Experimental study and comprehensive kinetic modeling of the direct dimethyl ether synthesis on Cu/ZnO/ZrO2 and H-FER-20

Abstract

In the direct dimethyl ether (DME) synthesis, the combination of Cu/ZnO/ZrO2 (CZZ) and H-FER-20 (FER) has shown high selectivity and productivity for a broad range of CO2/COX ratio. Aiming to understand the behavior of the studied catalyst system under distinct operating conditions, we developed a new 9-parameter kinetic model. The parameters were estimated based on 815 steady-state experiments carried out at several values of pressure (30–54 bar), temperature (190–250 ℃), space-velocity (0.79–4.34 s−1) and inlet gas composition. This broad database was used in the development and validation of a new 9-parameter kinetic model for the direct DME synthesis.
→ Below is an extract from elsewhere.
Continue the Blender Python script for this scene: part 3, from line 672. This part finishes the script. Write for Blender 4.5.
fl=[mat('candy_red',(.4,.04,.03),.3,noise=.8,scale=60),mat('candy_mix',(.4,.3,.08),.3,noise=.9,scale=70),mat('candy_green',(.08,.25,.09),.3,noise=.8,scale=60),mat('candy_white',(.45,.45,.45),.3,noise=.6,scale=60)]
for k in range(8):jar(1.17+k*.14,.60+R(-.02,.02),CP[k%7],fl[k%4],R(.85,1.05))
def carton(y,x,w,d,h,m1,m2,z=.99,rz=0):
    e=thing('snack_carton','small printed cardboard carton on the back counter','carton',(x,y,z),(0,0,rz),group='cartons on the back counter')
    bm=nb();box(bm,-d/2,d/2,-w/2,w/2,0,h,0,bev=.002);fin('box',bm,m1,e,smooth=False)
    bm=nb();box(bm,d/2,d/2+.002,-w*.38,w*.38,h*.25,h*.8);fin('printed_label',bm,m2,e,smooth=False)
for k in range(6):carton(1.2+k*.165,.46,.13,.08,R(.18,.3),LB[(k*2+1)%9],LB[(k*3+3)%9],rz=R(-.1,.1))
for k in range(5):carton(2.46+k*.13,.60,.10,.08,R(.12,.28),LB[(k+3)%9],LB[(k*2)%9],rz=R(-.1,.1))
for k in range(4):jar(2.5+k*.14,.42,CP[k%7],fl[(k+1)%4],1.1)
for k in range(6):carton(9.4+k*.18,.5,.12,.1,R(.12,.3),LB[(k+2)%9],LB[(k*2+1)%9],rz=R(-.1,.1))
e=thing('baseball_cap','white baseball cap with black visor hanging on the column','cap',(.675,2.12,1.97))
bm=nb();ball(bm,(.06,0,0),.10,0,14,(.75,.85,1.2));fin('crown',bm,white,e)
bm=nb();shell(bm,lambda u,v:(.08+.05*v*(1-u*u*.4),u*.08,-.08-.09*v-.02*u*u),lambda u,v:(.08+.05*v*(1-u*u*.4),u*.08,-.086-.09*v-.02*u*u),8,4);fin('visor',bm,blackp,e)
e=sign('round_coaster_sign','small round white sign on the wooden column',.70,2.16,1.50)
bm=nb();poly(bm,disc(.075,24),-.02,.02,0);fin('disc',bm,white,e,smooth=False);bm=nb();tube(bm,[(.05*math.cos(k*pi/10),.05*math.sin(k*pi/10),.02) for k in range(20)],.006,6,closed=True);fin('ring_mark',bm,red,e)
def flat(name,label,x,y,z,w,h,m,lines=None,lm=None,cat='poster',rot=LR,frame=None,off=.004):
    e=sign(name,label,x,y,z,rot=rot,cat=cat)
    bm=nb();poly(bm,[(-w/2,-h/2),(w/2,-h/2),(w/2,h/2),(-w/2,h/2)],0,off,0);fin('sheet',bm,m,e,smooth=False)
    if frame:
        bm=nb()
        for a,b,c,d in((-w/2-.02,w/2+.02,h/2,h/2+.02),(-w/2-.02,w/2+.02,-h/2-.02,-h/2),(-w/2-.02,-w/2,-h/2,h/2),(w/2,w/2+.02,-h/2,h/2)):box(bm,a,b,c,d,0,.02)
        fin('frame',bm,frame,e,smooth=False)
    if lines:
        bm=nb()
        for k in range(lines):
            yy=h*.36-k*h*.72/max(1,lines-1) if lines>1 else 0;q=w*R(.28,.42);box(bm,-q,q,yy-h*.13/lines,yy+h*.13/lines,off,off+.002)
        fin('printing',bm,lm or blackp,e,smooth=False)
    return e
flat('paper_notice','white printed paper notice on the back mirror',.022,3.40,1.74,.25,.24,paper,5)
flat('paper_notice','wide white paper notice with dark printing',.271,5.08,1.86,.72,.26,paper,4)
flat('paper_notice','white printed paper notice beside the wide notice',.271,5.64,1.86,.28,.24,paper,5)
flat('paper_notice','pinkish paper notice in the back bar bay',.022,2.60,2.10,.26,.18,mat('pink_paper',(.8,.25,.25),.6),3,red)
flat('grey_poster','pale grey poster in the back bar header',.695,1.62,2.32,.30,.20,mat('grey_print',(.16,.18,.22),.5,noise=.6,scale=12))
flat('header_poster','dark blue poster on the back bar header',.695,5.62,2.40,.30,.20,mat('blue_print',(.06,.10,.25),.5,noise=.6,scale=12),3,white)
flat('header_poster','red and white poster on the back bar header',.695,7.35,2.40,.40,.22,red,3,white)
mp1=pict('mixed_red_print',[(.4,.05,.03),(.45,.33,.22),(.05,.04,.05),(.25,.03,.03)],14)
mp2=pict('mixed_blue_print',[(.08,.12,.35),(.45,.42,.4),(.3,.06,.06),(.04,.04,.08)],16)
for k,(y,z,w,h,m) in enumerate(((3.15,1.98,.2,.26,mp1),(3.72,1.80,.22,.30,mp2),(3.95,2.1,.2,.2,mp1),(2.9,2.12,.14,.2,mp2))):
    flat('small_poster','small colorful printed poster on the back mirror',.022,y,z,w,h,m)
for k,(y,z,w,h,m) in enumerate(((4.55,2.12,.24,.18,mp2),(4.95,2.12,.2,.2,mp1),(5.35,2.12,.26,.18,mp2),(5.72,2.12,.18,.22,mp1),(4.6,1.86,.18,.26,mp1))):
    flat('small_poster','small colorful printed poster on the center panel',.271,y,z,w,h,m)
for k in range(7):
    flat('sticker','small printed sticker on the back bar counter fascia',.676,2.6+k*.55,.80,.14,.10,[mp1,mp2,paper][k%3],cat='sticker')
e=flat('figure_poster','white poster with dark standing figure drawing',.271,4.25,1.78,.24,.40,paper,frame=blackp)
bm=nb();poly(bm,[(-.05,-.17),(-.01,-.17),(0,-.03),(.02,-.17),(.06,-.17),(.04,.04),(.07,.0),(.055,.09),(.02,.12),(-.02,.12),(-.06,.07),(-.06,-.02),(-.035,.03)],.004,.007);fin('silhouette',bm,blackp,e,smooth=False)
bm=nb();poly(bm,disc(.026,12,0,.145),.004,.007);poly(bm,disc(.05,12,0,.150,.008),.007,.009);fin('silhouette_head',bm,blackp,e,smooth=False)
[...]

The model adequately simulates experiments in several process conditions, with 95% of the simulated points presenting a deviation lower than 20% with respect to the experimental results for outlet DME molar percentage. In addition, it correctly predicts the trends with respect to variations in H2 inlet fraction, which is of high relevance for processes using fluctuating renewable power sources for H2 production. In comparison to state-of-the-art models with more parameters, the new model is significantly more accurate. It benefits from the broad range of validity and elevated number of experimental points, which makes it a reliable model that can be applied for process optimization and scale-up.